### What is needed
Output the material below in full, exactly as it is.

start

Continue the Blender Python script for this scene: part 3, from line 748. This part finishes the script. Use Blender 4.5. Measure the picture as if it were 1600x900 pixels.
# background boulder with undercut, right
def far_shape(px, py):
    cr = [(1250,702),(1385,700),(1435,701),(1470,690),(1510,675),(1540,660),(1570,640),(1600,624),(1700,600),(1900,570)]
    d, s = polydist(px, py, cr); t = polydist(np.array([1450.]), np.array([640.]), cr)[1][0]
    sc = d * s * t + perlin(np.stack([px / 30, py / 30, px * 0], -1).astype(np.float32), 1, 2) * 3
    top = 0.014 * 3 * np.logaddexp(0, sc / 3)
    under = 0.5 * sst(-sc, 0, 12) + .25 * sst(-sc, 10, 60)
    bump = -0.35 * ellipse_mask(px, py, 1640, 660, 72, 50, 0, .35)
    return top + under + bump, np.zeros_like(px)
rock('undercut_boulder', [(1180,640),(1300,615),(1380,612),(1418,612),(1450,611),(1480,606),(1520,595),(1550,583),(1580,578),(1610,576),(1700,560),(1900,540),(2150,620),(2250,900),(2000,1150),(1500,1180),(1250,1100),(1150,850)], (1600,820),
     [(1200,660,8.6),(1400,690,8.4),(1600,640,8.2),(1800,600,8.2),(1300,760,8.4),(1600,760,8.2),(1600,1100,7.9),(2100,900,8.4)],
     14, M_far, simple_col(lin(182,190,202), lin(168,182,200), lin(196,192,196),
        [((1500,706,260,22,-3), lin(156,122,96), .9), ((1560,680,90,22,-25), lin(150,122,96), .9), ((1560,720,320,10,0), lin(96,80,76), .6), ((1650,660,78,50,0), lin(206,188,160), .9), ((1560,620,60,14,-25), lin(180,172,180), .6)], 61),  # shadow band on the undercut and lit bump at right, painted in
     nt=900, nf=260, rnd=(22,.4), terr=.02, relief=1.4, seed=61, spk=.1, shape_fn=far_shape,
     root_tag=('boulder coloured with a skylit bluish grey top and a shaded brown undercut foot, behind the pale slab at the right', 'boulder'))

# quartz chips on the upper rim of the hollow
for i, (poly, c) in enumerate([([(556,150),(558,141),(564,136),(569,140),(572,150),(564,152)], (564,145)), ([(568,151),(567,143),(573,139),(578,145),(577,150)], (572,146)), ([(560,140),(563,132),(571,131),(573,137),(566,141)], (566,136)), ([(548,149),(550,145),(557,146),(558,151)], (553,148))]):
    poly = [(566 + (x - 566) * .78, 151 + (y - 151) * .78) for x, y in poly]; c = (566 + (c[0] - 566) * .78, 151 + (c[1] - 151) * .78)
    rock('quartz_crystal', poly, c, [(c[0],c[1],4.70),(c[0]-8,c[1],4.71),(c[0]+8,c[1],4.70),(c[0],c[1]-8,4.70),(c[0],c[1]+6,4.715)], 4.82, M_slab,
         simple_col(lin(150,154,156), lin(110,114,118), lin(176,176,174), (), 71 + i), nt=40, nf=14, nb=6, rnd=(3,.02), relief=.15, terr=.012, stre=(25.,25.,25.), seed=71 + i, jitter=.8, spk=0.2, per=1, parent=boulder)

end

### Output below
Continue the Blender Python script for this scene: part 3, from line 748. This part finishes the script. Use Blender 4.5. Measure the picture as if it were 1600x900 pixels.
# background boulder with undercut, right
def far_shape(px, py):
    cr = [(1250,702),(1385,700),(1435,701),(1470,690),(1510,675),(1540,660),(1570,640),(1600,624),(1700,600),(1900,570)]
    d, s = polydist(px, py, cr); t = polydist(np.array([1450.]), np.array([640.]), cr)[1][0]
    sc = d * s * t + perlin(np.stack([px / 30, py / 30, px * 0], -1).astype(np.float32), 1, 2) * 3
    top = 0.014 * 3 * np.logaddexp(0, sc / 3)
    under = 0.5 * sst(-sc, 0, 12) + .25 * sst(-sc, 10, 60)
    bump = -0.35 * ellipse_mask(px, py, 1640, 660, 72, 50, 0, .35)
    return top + under + bump, np.zeros_like(px)
rock('undercut_boulder', [(1180,640),(1300,615),(1380,612),(1418,612),(1450,611),(1480,606),(1520,595),(1550,583),(1580,578),(1610,576),(1700,560),(1900,540),(2150,620),(2250,900),(2000,1150),(1500,1180),(1250,1100),(1150,850)], (1600,820),
     [(1200,660,8.6),(1400,690,8.4),(1600,640,8.2),(1800,600,8.2),(1300,760,8.4),(1600,760,8.2),(1600,1100,7.9),(2100,900,8.4)],
     14, M_far, simple_col(lin(182,190,202), lin(168,182,200), lin(196,192,196),
        [((1500,706,260,22,-3), lin(156,122,96), .9), ((1560,680,90,22,-25), lin(150,122,96), .9), ((1560,720,320,10,0), lin(96,80,76), .6), ((1650,660,78,50,0), lin(206,188,160), .9), ((1560,620,60,14,-25), lin(180,172,180), .6)], 61),  # shadow band on the undercut and lit bump at right, painted in
     nt=900, nf=260, rnd=(22,.4), terr=.02, relief=1.4, seed=61, spk=.1, shape_fn=far_shape,
     root_tag=('boulder coloured with a skylit bluish grey top and a shaded brown undercut foot, behind the pale slab at the right', 'boulder'))

# quartz chips on the upper rim of the hollow
for i, (poly, c) in enumerate([([(556,150),(558,141),(564,136),(569,140),(572,150),(564,152)], (564,145)), ([(568,151),(567,143),(573,139),(578,145),(577,150)], (572,146)), ([(560,140),(563,132),(571,131),(573,137),(566,141)], (566,136)), ([(548,149),(550,145),(557,146),(558,151)], (553,148))]):
    poly = [(566 + (x - 566) * .78, 151 + (y - 151) * .78) for x, y in poly]; c = (566 + (c[0] - 566) * .78, 151 + (c[1] - 151) * .78)
    rock('quartz_crystal', poly, c, [(c[0],c[1],4.70),(c[0]-8,c[1],4.71),(c[0]+8,c[1],4.70),(c[0],c[1]-8,4.70),(c[0],c[1]+6,4.715)], 4.82, M_slab,
         simple_col(lin(150,154,156), lin(110,114,118), lin(176,176,174), (), 71 + i), nt=40, nf=14, nb=6, rnd=(3,.02), relief=.15, terr=.012, stre=(25.,25.,25.), seed=71 + i, jitter=.8, spk=0.2, per=1, parent=boulder)